[This message has been edited by skadder (edited July 30, 2011).]
[This message has been edited by Kathleen Dalton Woodbury (edited July 30, 2011).]
This is how you start a story.
Axe
good job.
quote:
I watched the Janesk playing with her drink like some regular customer.
Like this sentence, for example. The 'I watched' is usually a stopper, but I believe it's best in this 1st person narration. The 'like some regular customer' is too vanilla for my liking. A better visual is in order.
I watched the Janesk play with her drink, acting as if she were a bored single white femaled human in search of a bit of one-on-one action for the night.
quote:
She swirled the blue fluids around the glass and occasionally sipped them, all the while her brown eyes scanned the room.
'around the glass' sounds like it's outside of it, as if its a holograph. Wouldn't 'in' be more accurate than 'around'?
quote:
Transhumans are often sexually blurred. But she looked like a she, walked like a she...I waved her over.
First, shouldn't there be a comma after blurred? And the second sentence is too opened ended. It would be a good spot for a bit of inner monologue to build on the parameters of your universe.
but she looked like a she, and walked like a she...close enough, for most. I waved her over
quote:
"Are you the master of the Dreven?" she asked as she neared.
I nodded. "And you're the Janesk."
The framing of her question makes his answer sound odd and forward. She asks as if she doesn't know at all, while his response comes off as cocky. A minor rewording of both would change this. either...
"You are the master of the Dreven?" she asked as she neared.
I nodded. "And you're the Janesk."
or...
"Are you the master of the Dreven?" she asked as she neared.
I nodded. "And you must be the Janesk."
quote:
"I need passage to Chola."
"So you said."
He did? When? I assumed they were meeting for the first time.
Truthfully, this opening reads fine, but you were getting way too much love for it, and that makes me jealous.
[This message has been edited by snapper (edited July 30, 2011).]
The one thing that no one seemed to comment on:
"She swirled the blue fluids around the glass and occasionally sipped them, all the while her brown eyes scanned the room."
This is grammatically incorrect!
The easiest fix to make it correct would be to replace the comma with a semicolon.
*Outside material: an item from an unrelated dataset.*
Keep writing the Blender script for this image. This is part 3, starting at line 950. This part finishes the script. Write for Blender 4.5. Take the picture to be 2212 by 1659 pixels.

However, I still think this sounds awkward. I would try something like thi:
"She swirled the blue fluids around the glass and occasionally sipped them, all the while scanning the room with ..."
Which I would end by adding some sort of adjective before "brown eyes." I can't really suggest an appropriate one because I don't yet know enough about her intent.
Anyways, that's my two cents.
[This message has been edited by zewology (edited July 30, 2011).]
This sentence really bugged me with the close proximity of both "she"'s. I'm not real sure how to get around it, but maybe find a way to say she drew near, have her speak, then end with "she asked". At first I thought both persons involved were "she" and not sure who was who with the two "she"'s in the sentence.
I can see that they had an appointment even though I didn't get that in the first run through. Did you change anything since this morning?
quote:
Truthfully, this opening reads fine, but you were getting way too much love for it, and that makes me jealous.
This made me smile.
Thank you to everyone for reading and taking the time comment.